[Part of a data file]
== == ==

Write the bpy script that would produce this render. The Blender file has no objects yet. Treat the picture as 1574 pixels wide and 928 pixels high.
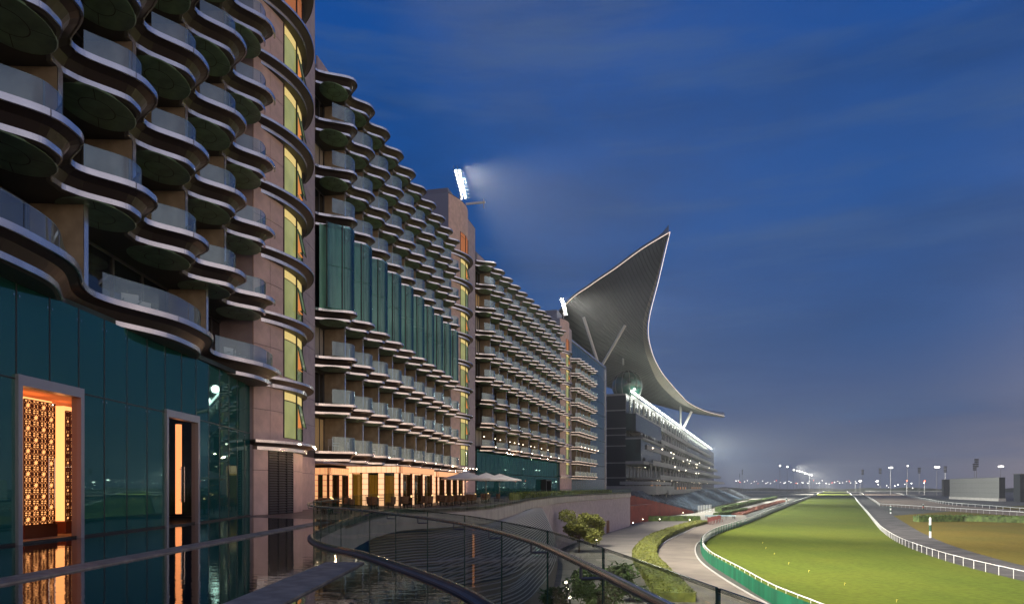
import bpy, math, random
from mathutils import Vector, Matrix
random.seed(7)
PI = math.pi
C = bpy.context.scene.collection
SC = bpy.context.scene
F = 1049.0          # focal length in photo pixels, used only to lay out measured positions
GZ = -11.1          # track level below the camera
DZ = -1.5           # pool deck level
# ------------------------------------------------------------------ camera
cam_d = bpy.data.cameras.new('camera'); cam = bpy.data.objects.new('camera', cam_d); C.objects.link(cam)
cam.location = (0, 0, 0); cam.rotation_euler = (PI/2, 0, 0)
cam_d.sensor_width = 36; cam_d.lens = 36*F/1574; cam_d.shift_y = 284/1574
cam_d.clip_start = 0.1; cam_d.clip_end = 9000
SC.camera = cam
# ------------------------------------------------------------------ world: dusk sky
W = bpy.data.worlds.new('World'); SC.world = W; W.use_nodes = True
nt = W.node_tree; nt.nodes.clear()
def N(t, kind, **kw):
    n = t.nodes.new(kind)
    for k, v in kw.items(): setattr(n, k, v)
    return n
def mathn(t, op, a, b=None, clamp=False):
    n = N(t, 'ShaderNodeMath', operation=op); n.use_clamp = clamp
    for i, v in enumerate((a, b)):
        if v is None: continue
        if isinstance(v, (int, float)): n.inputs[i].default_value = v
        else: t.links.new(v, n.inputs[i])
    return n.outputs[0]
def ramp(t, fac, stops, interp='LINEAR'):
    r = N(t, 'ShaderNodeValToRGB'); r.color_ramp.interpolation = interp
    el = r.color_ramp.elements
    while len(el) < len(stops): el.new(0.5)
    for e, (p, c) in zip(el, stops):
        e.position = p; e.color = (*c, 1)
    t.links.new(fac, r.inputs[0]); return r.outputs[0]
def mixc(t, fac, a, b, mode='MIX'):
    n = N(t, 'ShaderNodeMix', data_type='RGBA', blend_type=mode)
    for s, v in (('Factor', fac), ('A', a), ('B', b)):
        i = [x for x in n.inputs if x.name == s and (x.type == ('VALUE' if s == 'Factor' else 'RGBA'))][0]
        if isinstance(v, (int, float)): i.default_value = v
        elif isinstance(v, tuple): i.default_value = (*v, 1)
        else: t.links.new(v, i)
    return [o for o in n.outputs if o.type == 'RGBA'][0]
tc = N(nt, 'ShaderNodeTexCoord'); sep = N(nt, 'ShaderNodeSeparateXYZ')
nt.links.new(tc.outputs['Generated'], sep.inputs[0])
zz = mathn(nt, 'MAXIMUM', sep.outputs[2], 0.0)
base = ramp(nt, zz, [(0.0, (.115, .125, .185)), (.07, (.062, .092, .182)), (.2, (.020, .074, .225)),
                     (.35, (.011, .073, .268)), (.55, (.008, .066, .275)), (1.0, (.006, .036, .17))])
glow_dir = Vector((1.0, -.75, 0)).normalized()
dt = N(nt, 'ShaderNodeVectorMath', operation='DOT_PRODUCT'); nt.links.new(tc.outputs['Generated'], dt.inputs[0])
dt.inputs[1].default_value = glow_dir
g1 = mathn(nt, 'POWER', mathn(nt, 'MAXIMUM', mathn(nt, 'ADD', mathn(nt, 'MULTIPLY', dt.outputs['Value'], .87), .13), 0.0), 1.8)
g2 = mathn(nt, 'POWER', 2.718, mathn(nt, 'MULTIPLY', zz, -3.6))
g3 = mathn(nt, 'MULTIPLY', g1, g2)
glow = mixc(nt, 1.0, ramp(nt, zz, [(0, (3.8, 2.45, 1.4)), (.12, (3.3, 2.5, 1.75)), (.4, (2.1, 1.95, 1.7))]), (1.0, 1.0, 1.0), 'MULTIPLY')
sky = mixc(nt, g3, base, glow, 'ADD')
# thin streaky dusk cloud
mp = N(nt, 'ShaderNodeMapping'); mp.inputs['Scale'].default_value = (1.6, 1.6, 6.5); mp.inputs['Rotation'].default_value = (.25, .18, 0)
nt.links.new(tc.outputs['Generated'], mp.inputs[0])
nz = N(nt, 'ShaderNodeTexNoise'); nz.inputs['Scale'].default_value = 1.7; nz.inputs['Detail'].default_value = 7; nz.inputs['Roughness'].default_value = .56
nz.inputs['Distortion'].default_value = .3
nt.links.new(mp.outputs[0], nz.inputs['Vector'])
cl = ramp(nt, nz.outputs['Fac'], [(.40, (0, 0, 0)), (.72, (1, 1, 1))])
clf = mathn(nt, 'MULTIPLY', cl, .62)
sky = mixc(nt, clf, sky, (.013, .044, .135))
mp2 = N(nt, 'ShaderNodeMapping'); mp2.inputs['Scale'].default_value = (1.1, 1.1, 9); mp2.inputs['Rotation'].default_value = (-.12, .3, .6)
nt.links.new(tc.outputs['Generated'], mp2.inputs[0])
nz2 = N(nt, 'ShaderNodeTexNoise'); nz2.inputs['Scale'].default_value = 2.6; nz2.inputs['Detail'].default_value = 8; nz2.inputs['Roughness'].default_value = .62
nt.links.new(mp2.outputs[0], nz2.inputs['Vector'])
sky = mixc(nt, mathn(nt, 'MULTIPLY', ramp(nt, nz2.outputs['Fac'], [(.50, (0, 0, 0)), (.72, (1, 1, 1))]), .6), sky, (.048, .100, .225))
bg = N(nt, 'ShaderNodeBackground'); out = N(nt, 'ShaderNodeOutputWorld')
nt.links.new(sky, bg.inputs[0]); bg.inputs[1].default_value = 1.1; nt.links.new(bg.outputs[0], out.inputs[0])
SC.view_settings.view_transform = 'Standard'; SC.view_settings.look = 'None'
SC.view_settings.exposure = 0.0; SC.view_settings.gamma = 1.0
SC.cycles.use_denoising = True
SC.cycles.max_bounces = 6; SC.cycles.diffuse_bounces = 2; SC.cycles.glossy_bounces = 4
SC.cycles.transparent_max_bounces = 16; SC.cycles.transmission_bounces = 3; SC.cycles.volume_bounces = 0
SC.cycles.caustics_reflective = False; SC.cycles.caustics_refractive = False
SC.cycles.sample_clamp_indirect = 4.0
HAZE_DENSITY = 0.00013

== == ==

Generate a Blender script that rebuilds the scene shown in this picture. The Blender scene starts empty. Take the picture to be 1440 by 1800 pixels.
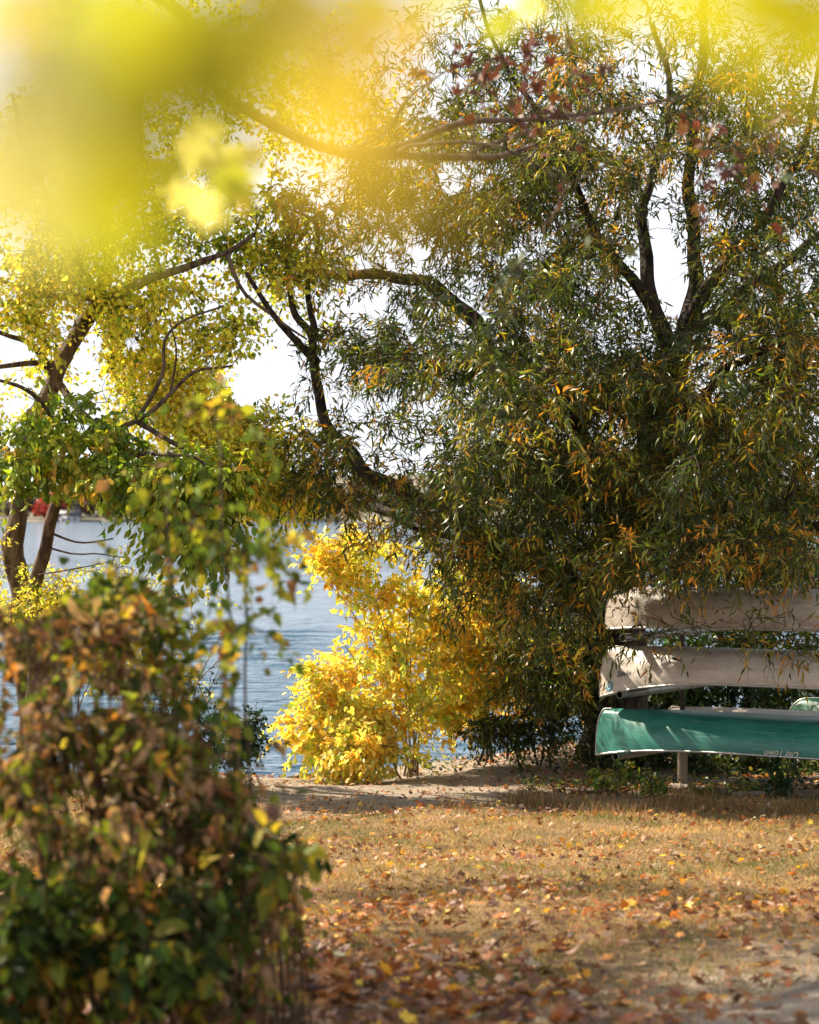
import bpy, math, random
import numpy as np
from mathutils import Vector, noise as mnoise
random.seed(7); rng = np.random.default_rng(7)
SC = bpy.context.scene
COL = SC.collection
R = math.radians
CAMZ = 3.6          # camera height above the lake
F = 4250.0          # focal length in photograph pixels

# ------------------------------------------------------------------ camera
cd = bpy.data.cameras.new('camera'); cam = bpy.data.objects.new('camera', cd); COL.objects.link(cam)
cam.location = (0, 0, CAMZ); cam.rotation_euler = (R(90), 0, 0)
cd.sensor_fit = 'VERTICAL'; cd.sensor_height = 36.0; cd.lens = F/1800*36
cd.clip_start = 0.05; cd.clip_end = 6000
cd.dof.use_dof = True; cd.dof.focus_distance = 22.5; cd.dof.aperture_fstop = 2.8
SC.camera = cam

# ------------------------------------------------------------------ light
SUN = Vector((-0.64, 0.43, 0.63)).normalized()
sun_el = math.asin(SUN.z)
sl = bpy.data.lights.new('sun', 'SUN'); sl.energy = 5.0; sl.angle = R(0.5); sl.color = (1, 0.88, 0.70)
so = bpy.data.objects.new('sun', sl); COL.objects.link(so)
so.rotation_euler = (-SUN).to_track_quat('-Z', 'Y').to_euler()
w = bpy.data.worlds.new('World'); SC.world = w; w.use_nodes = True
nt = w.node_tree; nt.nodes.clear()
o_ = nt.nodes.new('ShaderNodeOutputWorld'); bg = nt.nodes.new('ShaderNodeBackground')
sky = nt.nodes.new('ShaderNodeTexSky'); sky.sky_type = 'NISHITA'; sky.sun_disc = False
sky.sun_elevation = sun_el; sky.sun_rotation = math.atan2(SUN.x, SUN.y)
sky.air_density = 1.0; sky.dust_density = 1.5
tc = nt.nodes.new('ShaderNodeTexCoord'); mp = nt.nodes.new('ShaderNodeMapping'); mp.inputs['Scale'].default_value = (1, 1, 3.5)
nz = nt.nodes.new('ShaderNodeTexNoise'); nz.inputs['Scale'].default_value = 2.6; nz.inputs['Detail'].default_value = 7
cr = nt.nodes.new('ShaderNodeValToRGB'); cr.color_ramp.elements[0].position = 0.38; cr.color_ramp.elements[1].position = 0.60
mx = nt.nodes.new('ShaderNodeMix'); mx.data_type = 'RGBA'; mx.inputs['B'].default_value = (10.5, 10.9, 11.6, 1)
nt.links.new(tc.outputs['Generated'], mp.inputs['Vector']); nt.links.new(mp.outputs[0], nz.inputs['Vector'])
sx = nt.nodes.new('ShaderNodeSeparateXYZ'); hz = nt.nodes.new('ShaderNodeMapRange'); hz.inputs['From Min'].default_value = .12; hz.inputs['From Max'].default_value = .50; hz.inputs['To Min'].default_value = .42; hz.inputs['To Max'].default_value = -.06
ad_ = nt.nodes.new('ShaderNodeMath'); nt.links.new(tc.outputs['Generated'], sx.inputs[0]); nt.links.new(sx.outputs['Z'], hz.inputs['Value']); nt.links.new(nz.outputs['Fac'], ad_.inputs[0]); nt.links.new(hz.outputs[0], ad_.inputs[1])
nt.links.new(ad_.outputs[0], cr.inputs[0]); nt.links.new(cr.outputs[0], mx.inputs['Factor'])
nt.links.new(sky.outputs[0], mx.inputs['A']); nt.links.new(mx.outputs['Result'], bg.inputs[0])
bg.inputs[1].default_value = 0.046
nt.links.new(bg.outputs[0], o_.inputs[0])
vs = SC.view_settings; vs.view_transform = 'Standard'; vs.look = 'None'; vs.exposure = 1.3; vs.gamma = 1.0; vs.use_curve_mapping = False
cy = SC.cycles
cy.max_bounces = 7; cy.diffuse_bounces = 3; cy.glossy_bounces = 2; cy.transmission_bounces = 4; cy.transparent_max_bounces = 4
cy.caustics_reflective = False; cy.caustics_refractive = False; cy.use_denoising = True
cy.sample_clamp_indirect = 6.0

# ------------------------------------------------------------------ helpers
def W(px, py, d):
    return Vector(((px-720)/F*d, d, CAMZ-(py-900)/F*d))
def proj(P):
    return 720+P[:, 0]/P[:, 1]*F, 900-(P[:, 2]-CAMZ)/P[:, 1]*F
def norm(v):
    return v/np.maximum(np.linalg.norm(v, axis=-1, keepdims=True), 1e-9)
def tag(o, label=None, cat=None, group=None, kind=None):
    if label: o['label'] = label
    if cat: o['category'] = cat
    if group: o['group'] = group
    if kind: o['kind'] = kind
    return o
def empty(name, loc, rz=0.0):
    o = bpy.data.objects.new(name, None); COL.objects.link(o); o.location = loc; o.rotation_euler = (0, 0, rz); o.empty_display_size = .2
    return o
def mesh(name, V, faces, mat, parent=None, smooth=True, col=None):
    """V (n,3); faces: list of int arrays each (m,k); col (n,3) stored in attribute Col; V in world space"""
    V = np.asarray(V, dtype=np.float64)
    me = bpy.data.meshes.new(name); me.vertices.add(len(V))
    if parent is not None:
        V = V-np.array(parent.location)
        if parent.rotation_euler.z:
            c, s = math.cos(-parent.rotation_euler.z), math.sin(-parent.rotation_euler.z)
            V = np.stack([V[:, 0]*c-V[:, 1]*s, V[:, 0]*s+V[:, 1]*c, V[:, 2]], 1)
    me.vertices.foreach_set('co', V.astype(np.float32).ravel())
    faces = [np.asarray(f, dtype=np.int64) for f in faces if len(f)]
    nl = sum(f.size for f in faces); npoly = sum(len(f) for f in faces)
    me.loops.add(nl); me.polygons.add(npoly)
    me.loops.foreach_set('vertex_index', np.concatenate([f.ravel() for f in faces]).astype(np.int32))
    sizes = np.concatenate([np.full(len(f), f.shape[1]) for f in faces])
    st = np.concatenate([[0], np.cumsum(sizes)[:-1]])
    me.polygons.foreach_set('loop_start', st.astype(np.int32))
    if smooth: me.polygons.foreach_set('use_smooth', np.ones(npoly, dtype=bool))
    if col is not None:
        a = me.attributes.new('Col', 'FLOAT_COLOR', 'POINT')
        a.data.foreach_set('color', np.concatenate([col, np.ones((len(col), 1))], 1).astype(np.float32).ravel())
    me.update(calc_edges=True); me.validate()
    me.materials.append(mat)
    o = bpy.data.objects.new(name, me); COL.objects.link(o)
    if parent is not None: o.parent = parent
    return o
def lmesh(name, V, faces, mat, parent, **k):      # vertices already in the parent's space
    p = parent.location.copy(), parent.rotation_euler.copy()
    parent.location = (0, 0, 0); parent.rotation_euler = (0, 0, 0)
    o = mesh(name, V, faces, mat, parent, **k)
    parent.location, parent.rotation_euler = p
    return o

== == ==

Identify and list each line with the word "Blender".

▶ [ANSWER FOR THE TASK]:
Write the bpy script that would produce this render. The Blender file has no objects yet. Treat the picture as 1574 pixels wide and 928 pixels high.
Generate a Blender script that rebuilds the scene shown in this picture. The Blender scene starts empty. Take the picture to be 1440 by 1800 pixels.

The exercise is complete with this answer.